Once she had assembled everything one could possibly need to look at a brochure, she and my grandfather would sit together at the kitchen table intensely discussing the merits of the season’s offerings. Not to decide whether to renew their subscription—they always did—but to wind themselves up in anticipation. Most of the time these sessions would end with them both in tears and unable to talk from laughing too hard--about the time Carol Burnett lost her skirt in the middle of the big number; or the time, while they were still dating, that my great-grandfather had given them tickets to see Carousel, but they got stuck in the "fog," and just had to spend all night in the car; or, most frequently as I recall, the time when the actress did the thing which made that guy do the other thing, which in turn made the other guy do the other other thing (which was, apparently, hilarious).

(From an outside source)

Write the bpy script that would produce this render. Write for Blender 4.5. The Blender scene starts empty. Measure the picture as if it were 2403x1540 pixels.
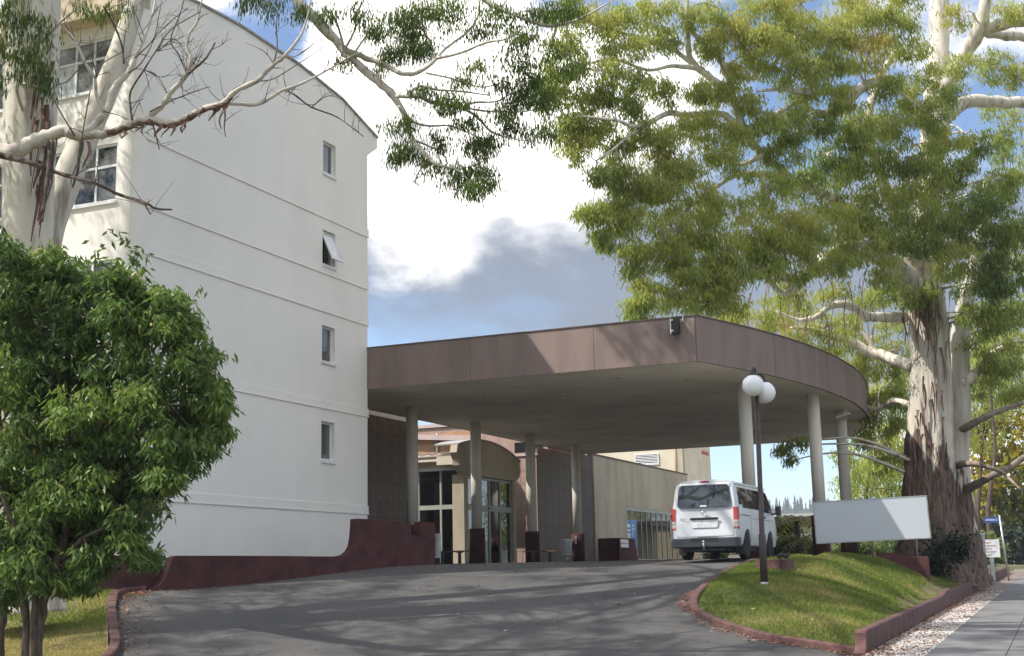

But it seems my grandparents are far more enamored of thinking about going to the theater than actually going. Because, inevitably, on the day of a play at least one of them would beg off—either my grandma would have to work late; or my grandpa’s back was sore; or, once, we were running low on soup (“What if there were an earthquake, and we had no soup? What then? Then, you would wish I had stayed home to cook for you.”). Which meant that growing up, I got to see a lot of plays. (What to do with an extra theater ticket at the last minute? Invite the grandkid!)
Most of the time, this made me feel like the luckiest girl on the planet. There was, however, the occasional flop. The world premier of a new musical written and performed by mimes, for example, turned out not to be so great. As did a three-hour play that consisted of only one scene—four men sitting around a table discussing Russian politics . . . in Russian (there were English surtitles) . . . and cross-dress (or perhaps Russian kilts have ruffles?). So when my grandma told me that I could have her ticket for Sweeney Todd, a musical about a homicidal barber, I was grateful, but cautious. She assured me that I would love it (“It won a Tony for Chrissakes!”), but I remained skeptical—after all, this was the woman who thought singing mimes would be a good idea. Of course, I needn’t have worried. I did love it. (It turns out I love pretty much everything Stephen Sondheim has ever written.) Which I hope explains why when I read this headline this morning about a murderous dentist, my first thought was less along the lines of “Oh no!” and more along the lines of “Yay! A sequel!”